Ours à New-York est un grand album entièrement réalisé au fusain et à l’encre de Chine. Cette technique diffère totalement de celle utilisée par l’illustratrice dans ses précédents ouvrages. Le choix de la technique, on le verra, peut s’interpréter de deux manières : il participe de la noirceur des propos tenus dans cette histoire, il permet également de camoufler des formes et notamment celles de cet ours gigantesque qui est le héros de cet album. Le propos central de cet ouvrage se trouve inscrit sur les deux premières pages. Il tient en deux lignes flottant au-dessus des gratte-ciels de Manhattan : « Il existe des villes où l’on a l’impression de flotter. Il s’y trouve des gens qui s’y sentent transparents… ».
Aleksander mène une vie bien monotone : chaque jour les mêmes rues, chaque jour le même travail qui l’ennuie. Un soir, en rentrant chez lui, un immense ours lui bloque le passage et l’interroge sur ses rêves d’enfant. Mais quand on porte un costume et qu’on est sérieux, on n’a pas le temps pour ces choses-là… Dans les premières pages de l’album, Aleksander est difficile à distinguer des autres anonymes qui déambulent dans les rues de New-York. Lorsqu’Ours apparaît, il ne semble apparaître qu’aux yeux d’Alksander. Sa masse de poils parvient à être dissimulée derrière les grands immeubles, les réverbères et les panneaux signalétiques ou publicitaires. Ours apparaît à l’esprit d’Aleksander comme une évidence à laquelle il ne veut se résoudre. Et comme on a souvent besoin d’un plus petit que soi, Ours va faire appel aux souvenirs d’enfance d’Alksander en demandant à sa peluche Foxi de venir l’asticoter.

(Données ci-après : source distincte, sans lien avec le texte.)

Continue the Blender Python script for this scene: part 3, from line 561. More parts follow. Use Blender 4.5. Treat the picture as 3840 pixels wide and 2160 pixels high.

Pour la première fois, Aleksander est représenté seul et distinctement dans un café en pleine conversation imaginaire avec Foxi. La pièce est vide et sombre, à l’extérieur, derrière les vitres, on devine le « tourbillon de la vie ». Foxi essaie de convaincre son enfant devenu grand qu’il est encore temps de remonter à la surface en saisissant un moment de faiblesse du tourbillon. Aux pages suivantes, Aleksander est représenté à l’écart de la foule qui s’agite à Grand Central. Petit à petit, il prend conscience, du recul et de la hauteur. Et puis Aleksander prend de l’ampleur dans l’histoire et les illustrations : il reprend contact avec sa mère, retrouve ses souvenirs, prend le temps de se retrouver.
Les deux dernières planches, à visée philosophique, renvoient à une réflexion sur la vie, entre montagnes russes et train fantôme. On peut se perdre dans la ville comme dans sa vie. On put y retrouver son chemin si l’on sait regarder, s’arrêter et saisir les « tout petits riens qui nous font devenir ce que l’on voulait être ». Cet album de Gaya Wisniewski est une pépite, un régal pour les yeux et l’esprit. D’une grande fraîcheur, il est un support à méditer, une parenthèse qui ouvre le dialogue entre parents et enfants, dans un monde où l’attention de chacun est chaque jour de plus happée par les images et écrans.